The New Normal: Year-Round Work Rather than Seasonal

Growers on both coasts have always worked on a year-round basis, while their Midwest and Rocky Mountain colleagues had more seasonal fluctuations with labor. No doubt, the spring season remains busiest for all, but over the past decade or two, the slower seasons have been getting busier. A long period of down time is becoming a distant memory.

Container production, the pervasive I-want-it-now culture, and increased forecasting data are three major reasons for the loss of off seasons in the green industry, according to Barry Gregory at Kraemer’s Nursery in Mount Angel, Ore.

Barry Gregory

“To me, the industry has changed quite a bit. I do think 15 to 20 years ago there was so much more production of bare root and balled and burlapped trees and shrubs. Thirty years ago, it was a spring game. That’s what you got for the year,” said Gregory, who is Sales and Marketing Vice President for the 850-acre (or 650-acre?) wholesale grower south of Portland.

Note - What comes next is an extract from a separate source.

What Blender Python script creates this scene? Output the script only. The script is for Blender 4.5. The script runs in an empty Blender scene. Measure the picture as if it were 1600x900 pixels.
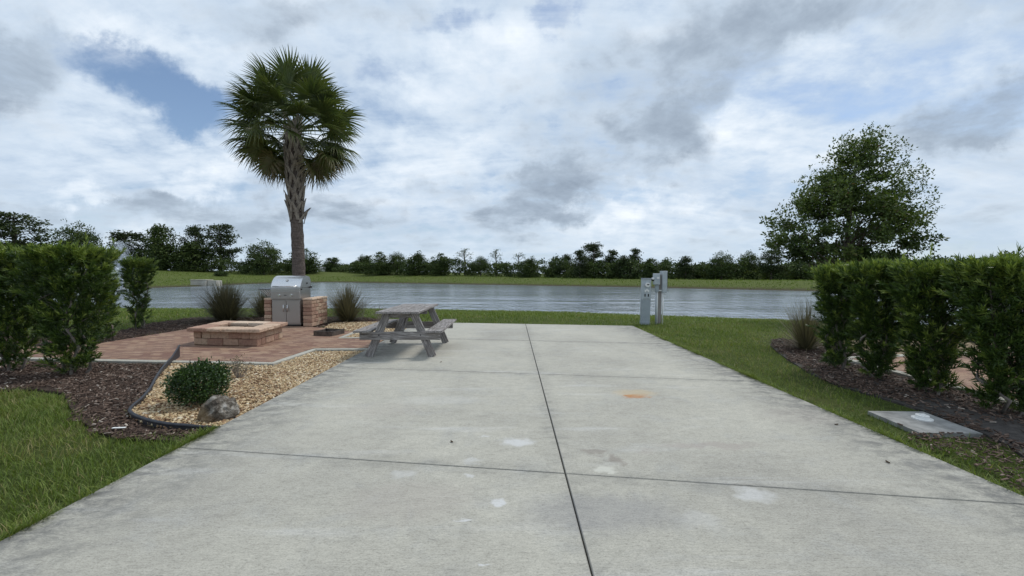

“Now there is so much container-grown production. Because we can ship plants any time of year, work never stops. We got out of the B&B business right around the time of the big recession in 2010. Now, 100% of our production is container grown or container established before we ship it; 100% of it is in pots,” he explained.

Container plants delivered year-round satisfy consumers who are getting used to instant gratification. Our modern, online society has become more of ‘I want it now and I’m going to get it now.’

Photos courtesy of J. Frank Schmidt & Sons

Containers provide not only a way to harvest plants year-round, but offer a patio-ready product whether annuals or perennials. You can pick up your desired plant, take it home, put it on your deck, and voila—instant yard beautification.

“Consumer habits have changed a lot. A lot of that is driven by the inventory and what’s available to them in the stores, compared to 20 years ago. After spring, if it was gone, it was gone. Now it can be replenished in little more than 24 hours. In three to four days, you can have a whole new crop in your store,” he said.

With customers developing a less predictable, insatiable demand for plants, growers and garden centers have to plan their inventory more carefully. While growing or ordering too much can be costly, resulting in wasted plants, not growing or ordering enough can also be bad for the bottom-line.

Photos courtesy of J. Frank Schmidt & Sons

“We spend a lot of time on analyzing and forecasting. It’s by far the most important thing we do. If we do that, then we are going to have the right mix of inventory and hopefully not run out until we should,” he said, but added, “If you don’t run out of plants at some point, you’re probably not going to make a lot of money because you’re probably throwing some away. Running out at the right time is pretty important.”

Precise inventory analysis is another task that is keeping people at work more during traditional off seasons. With so much more information at our fingertips, owners, managers and sometimes sales people spend much of the offseason analyzing and studying the numbers and trends.

Photos courtesy of Kraemer’s Nursery

“The amount of information available to us grows more and more every year. Computers can do a lot for you. I was a lot more intuitive 20 years ago. I sat around and said this is what is left, so maybe we should not grow so many of those and we should grow more of these. I did it more by my gut, but now it is more data driven,” he admitted.

Gregory doesn’t think the seasonal pace of business is going to change back to include off seasons again. Instead, he expects the green industry to require more and more year-round labor.

“We go from starting with spring being extremely busy, shipping lots and lots of product, and that goes on for two to three months. As soon as we finish that, we start taking all the data we have collected and all the POS (point of sale) information from customers. We find out what worked and what didn’t work, look for trends, take that information, and turn it into a forecast. Then the forecast turns into a new production plan to tell us what to grow. From there, we start planting, and making sure we have all the labels and necessary supplies. All of a sudden, we find ourselves at spring again,” he lamented with a laugh.